Yishai, who was then, as now, interior minister, stressed that he had opposed the decision to privatize air support to the Chem-Nir company.
“I said months ago that we need to plan for an emergency situation,” he claimed. “Nobody ever examined a scenario of such a fire.
Yishai added that he had “dedicated effort to this issue before dealing with the yeshiva budgets, because it has to do with saving lives.”
Yishai added that in the current budget, he had “demanded an additional NIS 500 million and we received NIS 100m. – but that was not enough. In reality, we didn’t even get NIS 100m., more like NIS 70m.”
The interior minister further explained that “the procedure of ordering and budgeting [for equipment] is a long, bureaucratic process. The orders were made; but even once that is done, it takes a number of months before the fire trucks are delivered.”

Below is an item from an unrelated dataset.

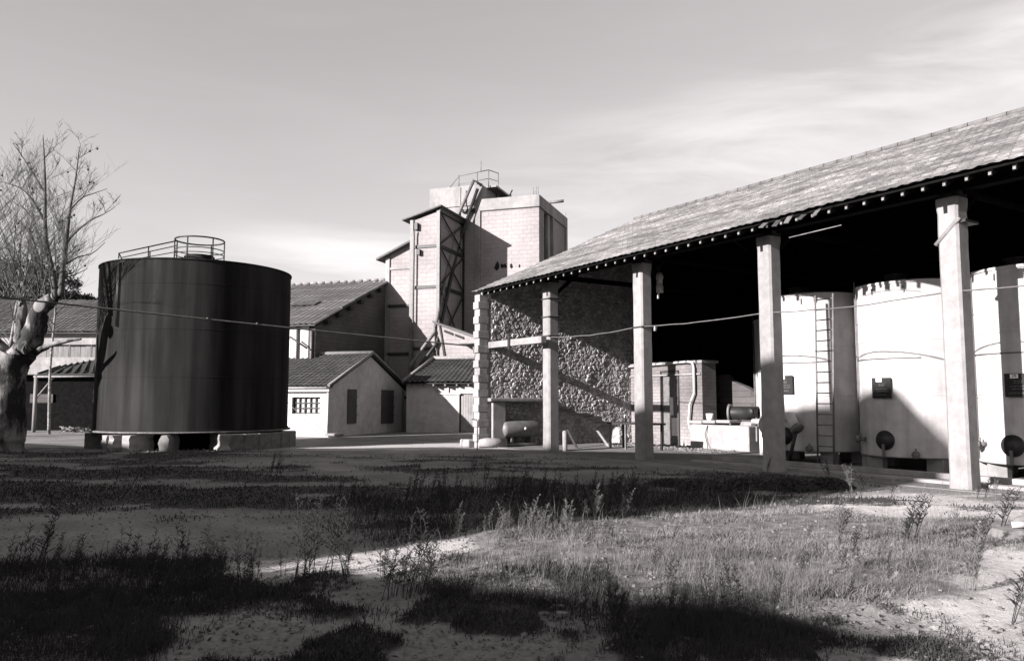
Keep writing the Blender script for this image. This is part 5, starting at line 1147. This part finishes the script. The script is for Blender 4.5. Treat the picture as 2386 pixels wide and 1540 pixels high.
wisp = lambda X, Y: np.clip(dry_at(X, Y) * .8 + field(X, Y, [GREEN[3]], .6, 12, 1.2) * .5, 0, 1) * np.clip((fbm(X, Y, 1.1, 301) - .42) * 5, 0.05, 1)
blades('wispy_stalks', 5200, wisp, 15, .08, .34, .0016, M['weed_pale'], .35, (-3, 9, 5, 17), 'sparse wispy pale stalks rising from the dry grass', 'grass')
blades('dark_stalks', 4200, lambda X, Y: np.clip(field(X, Y, [GREEN[5], GREEN[6], GREEN[3]], .6, 12, 1.2), 0, 1) * np.clip((fbm(X, Y, .9, 302) - .4) * 5, 0.05, 1), 16, .08, .3, .0018, M['weed'], .35, (-6, 5, 4.4, 17), 'sparse dark stalks rising from the shaded turf', 'grass')
def weed_proto(name, seed, h, feather, m, label, cat, group):
    rr = random.Random(seed); b = MB(); hd = b
    for s_ in range(rr.randint(2, 4)):
        p = Vector((rr.uniform(-.05, .05), rr.uniform(-.05, .05), -.02)); d = Vector((rr.uniform(-.05, .32), rr.uniform(-.15, .15), 1)).normalized(); L = h * rr.uniform(.6, 1.0); pts = [p]
        for i in range(6): d = (d + Vector((rr.uniform(-.02, .09), rr.uniform(-.04, .04), 0))).normalized(); pts.append(pts[-1] + d * L / 6)
        b.tube(pts, [.0045 - .0005 * i for i in range(7)], 4, False)
        for k in range(feather):
            t_ = rr.uniform(.3, 1) * 6; i = min(5, int(t_)); q = pts[i].lerp(pts[i + 1], t_ - i); a = rr.uniform(0, 6.28)
            sd_ = (Vector((math.cos(a), math.sin(a), rr.uniform(.5, 1.3)))).normalized(); ll = h * rr.uniform(.06, .2) * (1.25 - t_ / 8); e = q + sd_ * ll
            b.tube([q, q.lerp(e, .5) + Vector((0, 0, .01)), e], [.003, .0025, .0015], 3, False)
            for _ in range(9):
                c = q.lerp(e, rr.uniform(.35, 1)); u1 = Vector((rr.gauss(0, 1), rr.gauss(0, 1), rr.gauss(0, 1))).normalized(); u2 = u1.orthogonal().normalized(); s2 = rr.uniform(.003, .008)
                hd.quad(c - u1 * s2, c + u2 * s2 * .5, c + u1 * s2 * 1.6, c - u2 * s2 * .5)
    return tag(b.build(name, m), label, cat, group)
DK, PL, LT = 'dark dead weeds in the shade', 'feathery pale weeds catching the sun', 'thin dry weeds in the sunlit grass'
wp = {DK: [weed_proto('tall_weed', 60 + i, .75, 26, M['weed'], 'dark feathery dead weed standing in the shaded yard', 'weed', DK) for i in range(3)],
      PL: [weed_proto('feather_weed', 70 + i, .6, 34, M['weed_pale'], 'pale plumed weed leaning at the edge of the sunlit grass', 'weed', PL) for i in range(2)],
      LT: [weed_proto('dry_weed', 80 + i, .7, 22, M['weed_pale'] if i else M['weed'], 'thin dry weed standing in the sunlit grass', 'weed', LT) for i in range(2)]}
used = {}
def weed(gr, x, y, hpx, k=None):
    ps = wp[gr]; pr = ps[(int(x) if k is None else k) % len(ps)]; p = ground(x, y); p.z = float(gz(p.x, p.y))
    hh = hpx / F * p.y; o = pr if pr not in used else copy_tree(pr); used[pr] = 1
    base = .75 if gr == DK else (.6 if gr == PL else .7); s_ = hh / (base * .85)
    o.location = p; o.scale = (s_, s_, s_); o.rotation_euler = (0, 0, rnd.uniform(-.5, .5) + (0 if rnd.random() < .75 else 2.2))
rr = random.Random(77)
for x, y, hpx in ((88, 1335, 150), (50, 1345, 110), (130, 1330, 80), (20, 1330, 70), (300, 1345, 95), (350, 1330, 80), (270, 1360, 85), (420, 1335, 90), (470, 1350, 120), (560, 1340, 110), (585, 1330, 90), (690, 1350, 140), (700, 1345, 170), (715, 1370, 190), (760, 1350, 170), (800, 1340, 150),
                   (895, 1400, 130), (950, 1395, 170), (985, 1400, 150), (1000, 1360, 150), (920, 1390, 120), (640, 1120, 60), (630, 1118, 55), (652, 1122, 48), (960, 1180, 85), (975, 1175, 75), (945, 1185, 65), (1005, 1170, 70), (820, 1175, 60), (845, 1170, 55), (870, 1235, 60), (1020, 1240, 55),
                   (1190, 1180, 75), (1220, 1170, 80), (1260, 1175, 75), (1290, 1180, 80), (1330, 1185, 70), (1040, 1130, 45), (1130, 1125, 50), (1470, 1160, 55), (1420, 1150, 45), (1380, 1160, 55), (1100, 1110, 40), (790, 1150, 40)):
    weed(DK, x, y, hpx)
for k in range(60): weed(DK, rr.gauss(420, 190), rr.uniform(1330, 1430), rr.uniform(45, 110))
for k in range(26): weed(DK, rr.uniform(1350, 1800), rr.uniform(1430, 1500), rr.uniform(50, 130))
for k in range(30): weed(DK, rr.uniform(1020, 1500), rr.uniform(1150, 1205), rr.uniform(30, 75))
for x, y, hpx in ((1090, 1250, 75), (1110, 1245, 85), (1140, 1248, 95), (1160, 1242, 105), (1180, 1240, 85), (1200, 1240, 70), (1225, 1238, 60), (1250, 1235, 70), (1275, 1230, 65), (1300, 1228, 75), (1320, 1226, 60), (1370, 1225, 80), (1385, 1222, 105), (1400, 1220, 110), (1450, 1214, 80), (1468, 1212, 70), (1060, 1262, 55), (1130, 1262, 70)):
    weed(PL, x, y, hpx * .78)
for k in range(22): weed(PL, rr.uniform(1060, 1330), rr.uniform(1235, 1275), rr.uniform(40, 80))
for x, y, hpx in ((1945, 1275, 120), (1960, 1270, 100), (2120, 1265, 130), (2140, 1260, 120), (2110, 1275, 95), (2215, 1265, 90), (2230, 1285, 60), (2270, 1275, 90), (2290, 1280, 110), (2340, 1250, 130), (2255, 1370, 150), (2265, 1370, 110), (2370, 1440, 170), (2385, 1460, 120), (1650, 1400, 80), (1720, 1420, 110), (1560, 1385, 90), (1420, 1400, 110), (1585, 1310, 80), (1870, 1345, 70), (2000, 1330, 60), (1930, 1120, 60), (1985, 1150, 70), (1790, 1100, 40), (2010, 1145, 60), (2080, 1165, 60), (2315, 1165, 50), (2280, 1160, 45), (2300, 1158, 60)):
    weed(LT, x, y, hpx)
for k in range(34): weed(LT, rr.uniform(1350, 2150), rr.uniform(1260, 1390), rr.uniform(25, 65))
# ivy-like low shrub mound near the third column
def shrub(x, y, wpx, hpx, seed, label):
    p = ground(x, y); t = thing('low_shrub', p, label, 'shrub', 'low leafy shrubs by the kerb'); b = MB(); rr_ = random.Random(seed); wd = wpx / F * p.y / 2; hh = hpx / F * p.y
    for k in range(900):
        a = rr_.uniform(0, 6.28); q = math.sqrt(rr_.random()); c = p + Vector((math.cos(a) * q * wd, math.sin(a) * q * wd * .8, hh * (1 - q * q) * rr_.uniform(.2, 1) + .01))
        n1 = Vector((rr_.gauss(0, 1), rr_.gauss(0, 1), rr_.gauss(0, .6))).normalized(); n2 = n1.orthogonal().normalized(); s_ = rr_.uniform(.02, .05); b.quad(c - n1 * s_, c + n2 * s_ * .7, c + n1 * s_, c - n2 * s_ * .7)
    b.build('foliage', M['turf'], t)
    b = MB()
    for k in range(9): a = rr_.uniform(0, 6.28); b.tube([p - Z * .02, p + Vector((math.cos(a) * wd * .6, math.sin(a) * wd * .5, hh * .7))], .008, 4)
    b.build('stem', M['weed'], t)
for i, (x, y, wp_, hp_) in enumerate(((1640, 1140, 130, 22), (1740, 1138, 130, 26), (1840, 1140, 140, 28), (1930, 1136, 120, 24), (1560, 1130, 110, 14))):
    shrub(x, y, wp_, hp_, i, 'low dark leafy shrub on the ground in front of the kerb, beside the third column')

Deputy Defense Minister Matan Vilna’i, who is responsible for home front readiness, cast further doubt Saturday on the Interior Ministry’s performance, suggesting that responsibility for the fire services be transferred to the Public Security Ministry.
“There is no doubt that following this incident, the matter will be expedited,” said Vilna’i. “Fire services are under the Interior Ministry and the rest of the home front services are in a different position, due to investment.
“I believe the solution is to strengthen the fire services and to transfer them to the public security minister,” Vilna’i added.
If Yishai’s call for a probe into Israel’s fire services is answered, it will not be the first such commission.
In 1998, the Ginosar Commission recommended that the government establish a national firefighting authority. It took 10 years for the government to vote to establish such an authority – which it did in 2008; but over the next two years, labor disputes between firefighters’ representatives in the Histadrut Labor Federation and the Treasury deadlocked the process.